- [Task instructions]:
Reproduce verbatim the lines up to and including the one with "return CX +", starting from the first.

───── Input data ─────

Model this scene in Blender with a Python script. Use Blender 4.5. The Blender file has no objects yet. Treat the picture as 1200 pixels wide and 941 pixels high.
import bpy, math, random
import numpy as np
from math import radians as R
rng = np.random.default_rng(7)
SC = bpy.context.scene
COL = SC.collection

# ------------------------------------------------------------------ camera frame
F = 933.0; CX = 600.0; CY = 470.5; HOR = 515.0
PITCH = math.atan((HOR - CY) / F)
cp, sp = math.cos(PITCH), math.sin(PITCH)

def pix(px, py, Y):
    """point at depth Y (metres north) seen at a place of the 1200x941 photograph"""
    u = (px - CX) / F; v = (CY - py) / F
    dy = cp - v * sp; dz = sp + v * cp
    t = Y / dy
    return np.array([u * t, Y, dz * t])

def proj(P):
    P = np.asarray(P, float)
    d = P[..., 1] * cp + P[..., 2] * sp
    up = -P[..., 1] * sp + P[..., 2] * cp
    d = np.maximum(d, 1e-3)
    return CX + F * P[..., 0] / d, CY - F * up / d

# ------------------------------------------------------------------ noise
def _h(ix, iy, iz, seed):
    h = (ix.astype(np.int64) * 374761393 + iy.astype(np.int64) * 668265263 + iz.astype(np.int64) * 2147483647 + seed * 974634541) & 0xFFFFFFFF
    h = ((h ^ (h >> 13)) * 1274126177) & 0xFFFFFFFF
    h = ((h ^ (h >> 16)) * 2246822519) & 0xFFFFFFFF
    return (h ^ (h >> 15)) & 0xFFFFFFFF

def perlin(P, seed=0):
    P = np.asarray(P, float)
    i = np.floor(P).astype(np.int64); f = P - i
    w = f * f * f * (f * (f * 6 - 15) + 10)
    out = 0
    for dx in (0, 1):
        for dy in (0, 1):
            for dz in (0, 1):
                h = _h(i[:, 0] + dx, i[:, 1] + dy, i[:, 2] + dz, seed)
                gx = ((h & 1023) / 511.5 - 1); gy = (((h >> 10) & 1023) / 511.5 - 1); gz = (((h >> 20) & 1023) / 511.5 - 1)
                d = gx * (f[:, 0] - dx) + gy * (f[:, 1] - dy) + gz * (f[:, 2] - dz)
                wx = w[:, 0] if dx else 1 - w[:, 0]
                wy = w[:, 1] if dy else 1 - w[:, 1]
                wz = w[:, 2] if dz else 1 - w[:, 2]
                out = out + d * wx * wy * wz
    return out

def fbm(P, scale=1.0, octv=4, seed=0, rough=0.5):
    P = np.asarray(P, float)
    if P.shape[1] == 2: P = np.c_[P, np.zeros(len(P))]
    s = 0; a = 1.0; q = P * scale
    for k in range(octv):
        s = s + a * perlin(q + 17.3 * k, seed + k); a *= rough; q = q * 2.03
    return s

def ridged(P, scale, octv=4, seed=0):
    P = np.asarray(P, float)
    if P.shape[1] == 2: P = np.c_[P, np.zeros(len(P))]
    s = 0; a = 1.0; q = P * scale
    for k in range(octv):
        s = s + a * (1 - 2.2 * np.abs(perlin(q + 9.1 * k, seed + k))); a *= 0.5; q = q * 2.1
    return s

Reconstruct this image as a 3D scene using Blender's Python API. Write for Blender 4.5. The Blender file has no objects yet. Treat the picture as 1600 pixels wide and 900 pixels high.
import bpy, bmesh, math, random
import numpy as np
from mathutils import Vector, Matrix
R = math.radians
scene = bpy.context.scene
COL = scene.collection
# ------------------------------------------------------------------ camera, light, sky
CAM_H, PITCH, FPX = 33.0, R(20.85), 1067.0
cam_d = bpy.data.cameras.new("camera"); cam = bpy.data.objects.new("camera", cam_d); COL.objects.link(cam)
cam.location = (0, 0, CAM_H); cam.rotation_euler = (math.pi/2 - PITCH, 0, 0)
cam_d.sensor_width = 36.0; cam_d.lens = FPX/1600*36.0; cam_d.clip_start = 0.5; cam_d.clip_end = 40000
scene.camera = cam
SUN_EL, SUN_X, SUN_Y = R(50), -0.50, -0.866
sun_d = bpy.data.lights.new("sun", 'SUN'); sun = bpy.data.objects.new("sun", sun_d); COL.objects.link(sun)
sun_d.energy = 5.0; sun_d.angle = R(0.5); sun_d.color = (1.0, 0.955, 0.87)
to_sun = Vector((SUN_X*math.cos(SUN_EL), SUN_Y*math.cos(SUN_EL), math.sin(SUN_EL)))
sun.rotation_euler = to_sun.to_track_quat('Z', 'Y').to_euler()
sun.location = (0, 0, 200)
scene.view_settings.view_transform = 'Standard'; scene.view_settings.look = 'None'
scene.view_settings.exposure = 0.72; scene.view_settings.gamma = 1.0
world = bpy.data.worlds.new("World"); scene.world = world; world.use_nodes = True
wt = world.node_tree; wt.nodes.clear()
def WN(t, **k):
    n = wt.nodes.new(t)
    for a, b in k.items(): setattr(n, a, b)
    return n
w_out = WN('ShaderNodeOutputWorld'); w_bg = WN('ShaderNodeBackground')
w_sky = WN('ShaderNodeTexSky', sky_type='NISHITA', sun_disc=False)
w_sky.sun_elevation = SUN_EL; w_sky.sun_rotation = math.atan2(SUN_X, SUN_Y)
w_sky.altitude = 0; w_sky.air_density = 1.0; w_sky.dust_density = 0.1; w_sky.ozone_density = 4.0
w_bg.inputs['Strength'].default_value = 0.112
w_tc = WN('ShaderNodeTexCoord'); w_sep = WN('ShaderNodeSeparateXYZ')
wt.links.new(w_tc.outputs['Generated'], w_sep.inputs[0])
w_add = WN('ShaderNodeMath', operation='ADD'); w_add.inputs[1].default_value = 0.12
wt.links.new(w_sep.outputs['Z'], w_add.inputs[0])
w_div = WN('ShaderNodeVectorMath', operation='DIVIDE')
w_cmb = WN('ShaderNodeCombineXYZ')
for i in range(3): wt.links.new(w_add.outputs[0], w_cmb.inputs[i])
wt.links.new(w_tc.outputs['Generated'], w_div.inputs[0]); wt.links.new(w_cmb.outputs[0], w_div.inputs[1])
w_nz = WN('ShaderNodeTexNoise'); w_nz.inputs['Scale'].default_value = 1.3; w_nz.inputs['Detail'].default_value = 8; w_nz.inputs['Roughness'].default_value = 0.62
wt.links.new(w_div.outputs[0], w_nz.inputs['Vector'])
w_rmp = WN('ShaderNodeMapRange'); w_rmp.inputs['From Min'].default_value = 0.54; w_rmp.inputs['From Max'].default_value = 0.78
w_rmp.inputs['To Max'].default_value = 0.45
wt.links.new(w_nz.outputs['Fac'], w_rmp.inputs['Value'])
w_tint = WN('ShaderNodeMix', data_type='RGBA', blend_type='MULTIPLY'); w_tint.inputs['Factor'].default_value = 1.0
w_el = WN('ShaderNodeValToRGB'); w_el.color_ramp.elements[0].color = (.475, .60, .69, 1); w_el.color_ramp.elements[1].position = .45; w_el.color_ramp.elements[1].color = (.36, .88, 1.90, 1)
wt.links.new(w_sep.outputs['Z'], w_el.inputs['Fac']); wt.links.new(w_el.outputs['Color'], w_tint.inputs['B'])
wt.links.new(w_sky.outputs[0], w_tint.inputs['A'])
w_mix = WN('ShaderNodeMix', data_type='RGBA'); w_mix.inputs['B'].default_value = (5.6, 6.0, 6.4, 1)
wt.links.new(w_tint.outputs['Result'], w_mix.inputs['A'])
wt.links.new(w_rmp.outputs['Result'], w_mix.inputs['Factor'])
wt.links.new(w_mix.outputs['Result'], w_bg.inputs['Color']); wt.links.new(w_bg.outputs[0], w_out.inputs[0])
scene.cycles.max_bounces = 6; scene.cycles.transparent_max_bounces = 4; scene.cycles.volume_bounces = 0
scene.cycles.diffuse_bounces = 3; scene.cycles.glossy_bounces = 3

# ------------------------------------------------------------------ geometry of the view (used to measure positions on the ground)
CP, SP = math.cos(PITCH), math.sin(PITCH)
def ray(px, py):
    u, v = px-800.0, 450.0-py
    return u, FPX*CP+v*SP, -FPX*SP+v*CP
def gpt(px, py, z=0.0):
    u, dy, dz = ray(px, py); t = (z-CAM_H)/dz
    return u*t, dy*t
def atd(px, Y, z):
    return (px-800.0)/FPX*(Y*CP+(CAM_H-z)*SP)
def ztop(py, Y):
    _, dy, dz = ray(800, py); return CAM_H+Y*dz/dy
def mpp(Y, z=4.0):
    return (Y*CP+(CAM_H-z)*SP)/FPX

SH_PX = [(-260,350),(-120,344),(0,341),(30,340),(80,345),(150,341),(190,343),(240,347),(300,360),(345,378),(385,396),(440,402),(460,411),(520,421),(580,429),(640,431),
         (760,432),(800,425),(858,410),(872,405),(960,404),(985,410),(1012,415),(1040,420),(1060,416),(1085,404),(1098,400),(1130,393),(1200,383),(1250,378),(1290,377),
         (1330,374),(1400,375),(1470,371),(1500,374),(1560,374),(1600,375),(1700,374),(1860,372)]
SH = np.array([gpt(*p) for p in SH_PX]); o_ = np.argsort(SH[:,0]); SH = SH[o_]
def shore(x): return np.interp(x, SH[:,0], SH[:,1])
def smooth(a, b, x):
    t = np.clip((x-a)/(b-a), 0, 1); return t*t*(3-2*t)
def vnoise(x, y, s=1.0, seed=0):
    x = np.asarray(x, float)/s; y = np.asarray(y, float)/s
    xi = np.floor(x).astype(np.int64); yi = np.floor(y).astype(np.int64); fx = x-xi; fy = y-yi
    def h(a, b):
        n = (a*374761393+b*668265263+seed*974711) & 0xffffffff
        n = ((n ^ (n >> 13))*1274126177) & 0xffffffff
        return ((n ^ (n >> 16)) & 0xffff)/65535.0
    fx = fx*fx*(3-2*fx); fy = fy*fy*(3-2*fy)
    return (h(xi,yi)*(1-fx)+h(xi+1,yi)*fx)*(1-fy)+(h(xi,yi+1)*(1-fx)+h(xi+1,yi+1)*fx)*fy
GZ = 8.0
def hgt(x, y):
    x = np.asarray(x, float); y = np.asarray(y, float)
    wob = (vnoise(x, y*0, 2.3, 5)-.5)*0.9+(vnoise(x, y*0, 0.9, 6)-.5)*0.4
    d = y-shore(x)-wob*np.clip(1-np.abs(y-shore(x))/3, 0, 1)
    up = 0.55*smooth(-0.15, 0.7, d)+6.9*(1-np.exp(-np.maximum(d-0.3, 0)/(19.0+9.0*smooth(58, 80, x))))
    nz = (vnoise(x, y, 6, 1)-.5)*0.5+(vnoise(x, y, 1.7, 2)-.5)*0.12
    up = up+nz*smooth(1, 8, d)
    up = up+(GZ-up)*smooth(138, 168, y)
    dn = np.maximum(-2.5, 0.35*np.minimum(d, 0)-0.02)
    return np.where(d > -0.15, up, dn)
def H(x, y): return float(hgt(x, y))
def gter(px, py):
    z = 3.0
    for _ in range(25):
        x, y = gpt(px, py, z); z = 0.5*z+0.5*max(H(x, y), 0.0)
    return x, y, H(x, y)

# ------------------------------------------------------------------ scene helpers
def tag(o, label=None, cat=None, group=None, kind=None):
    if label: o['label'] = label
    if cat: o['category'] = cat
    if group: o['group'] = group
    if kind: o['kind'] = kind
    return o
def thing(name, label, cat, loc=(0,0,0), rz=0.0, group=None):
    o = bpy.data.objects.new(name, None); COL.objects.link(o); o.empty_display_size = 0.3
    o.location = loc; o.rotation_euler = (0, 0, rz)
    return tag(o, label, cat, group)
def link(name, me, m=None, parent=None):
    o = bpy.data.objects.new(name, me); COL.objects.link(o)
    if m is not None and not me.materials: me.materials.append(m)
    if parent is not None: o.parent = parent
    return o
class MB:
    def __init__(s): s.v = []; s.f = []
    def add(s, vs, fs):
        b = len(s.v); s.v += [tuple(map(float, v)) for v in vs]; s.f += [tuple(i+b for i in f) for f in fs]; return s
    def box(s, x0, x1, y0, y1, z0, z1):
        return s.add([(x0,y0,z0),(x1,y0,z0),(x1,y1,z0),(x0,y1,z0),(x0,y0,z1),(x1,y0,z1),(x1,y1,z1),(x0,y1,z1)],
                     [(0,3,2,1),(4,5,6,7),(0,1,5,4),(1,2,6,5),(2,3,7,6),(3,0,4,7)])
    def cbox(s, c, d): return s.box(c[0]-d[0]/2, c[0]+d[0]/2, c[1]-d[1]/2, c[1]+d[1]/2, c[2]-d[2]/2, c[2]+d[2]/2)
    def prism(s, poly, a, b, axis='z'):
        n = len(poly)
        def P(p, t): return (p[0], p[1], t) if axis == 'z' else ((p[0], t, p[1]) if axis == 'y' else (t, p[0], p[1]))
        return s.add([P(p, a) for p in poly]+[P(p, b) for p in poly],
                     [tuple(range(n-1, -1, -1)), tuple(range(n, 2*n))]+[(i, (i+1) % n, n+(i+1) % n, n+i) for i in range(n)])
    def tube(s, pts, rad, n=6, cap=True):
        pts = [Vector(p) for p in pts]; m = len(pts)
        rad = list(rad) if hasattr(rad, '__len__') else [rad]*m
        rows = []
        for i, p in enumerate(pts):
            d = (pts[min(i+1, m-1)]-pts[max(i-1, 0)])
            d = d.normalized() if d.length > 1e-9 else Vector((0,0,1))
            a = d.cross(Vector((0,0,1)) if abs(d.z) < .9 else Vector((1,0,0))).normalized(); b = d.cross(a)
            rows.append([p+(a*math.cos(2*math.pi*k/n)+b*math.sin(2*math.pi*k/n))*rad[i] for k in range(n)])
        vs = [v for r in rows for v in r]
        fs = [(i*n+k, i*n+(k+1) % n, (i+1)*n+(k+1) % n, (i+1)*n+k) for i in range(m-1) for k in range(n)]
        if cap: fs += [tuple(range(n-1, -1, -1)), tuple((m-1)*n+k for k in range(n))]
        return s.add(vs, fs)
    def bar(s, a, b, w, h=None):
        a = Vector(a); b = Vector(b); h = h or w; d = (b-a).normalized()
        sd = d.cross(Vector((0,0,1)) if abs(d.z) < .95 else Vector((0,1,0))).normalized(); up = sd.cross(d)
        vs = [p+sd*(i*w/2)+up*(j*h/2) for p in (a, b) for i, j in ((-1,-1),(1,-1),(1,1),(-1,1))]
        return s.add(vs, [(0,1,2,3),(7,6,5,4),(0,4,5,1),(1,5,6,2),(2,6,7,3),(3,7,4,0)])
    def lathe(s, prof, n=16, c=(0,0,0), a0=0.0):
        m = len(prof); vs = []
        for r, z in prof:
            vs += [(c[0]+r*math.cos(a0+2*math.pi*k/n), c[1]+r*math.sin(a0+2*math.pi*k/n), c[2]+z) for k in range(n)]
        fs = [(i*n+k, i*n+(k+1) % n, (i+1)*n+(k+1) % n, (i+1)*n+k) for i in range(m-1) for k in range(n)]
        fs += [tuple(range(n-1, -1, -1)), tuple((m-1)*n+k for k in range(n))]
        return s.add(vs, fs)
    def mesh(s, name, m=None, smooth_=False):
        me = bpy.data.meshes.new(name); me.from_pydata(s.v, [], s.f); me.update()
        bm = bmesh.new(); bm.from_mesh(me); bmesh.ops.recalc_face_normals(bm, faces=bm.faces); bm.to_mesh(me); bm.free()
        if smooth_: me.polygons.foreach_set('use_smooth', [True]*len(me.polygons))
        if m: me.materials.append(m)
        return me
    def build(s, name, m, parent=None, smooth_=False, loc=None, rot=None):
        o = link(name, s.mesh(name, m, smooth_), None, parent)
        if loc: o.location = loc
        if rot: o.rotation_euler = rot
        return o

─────

- [The result]:
Model this scene in Blender with a Python script. Use Blender 4.5. The Blender file has no objects yet. Treat the picture as 1200 pixels wide and 941 pixels high.
import bpy, math, random
import numpy as np
from math import radians as R
rng = np.random.default_rng(7)
SC = bpy.context.scene
COL = SC.collection

# ------------------------------------------------------------------ camera frame
F = 933.0; CX = 600.0; CY = 470.5; HOR = 515.0
PITCH = math.atan((HOR - CY) / F)
cp, sp = math.cos(PITCH), math.sin(PITCH)

def pix(px, py, Y):
    """point at depth Y (metres north) seen at a place of the 1200x941 photograph"""
    u = (px - CX) / F; v = (CY - py) / F
    dy = cp - v * sp; dz = sp + v * cp
    t = Y / dy
    return np.array([u * t, Y, dz * t])

def proj(P):
    P = np.asarray(P, float)
    d = P[..., 1] * cp + P[..., 2] * sp
    up = -P[..., 1] * sp + P[..., 2] * cp
    d = np.maximum(d, 1e-3)
    return CX + F * P[..., 0] / d, CY - F * up / d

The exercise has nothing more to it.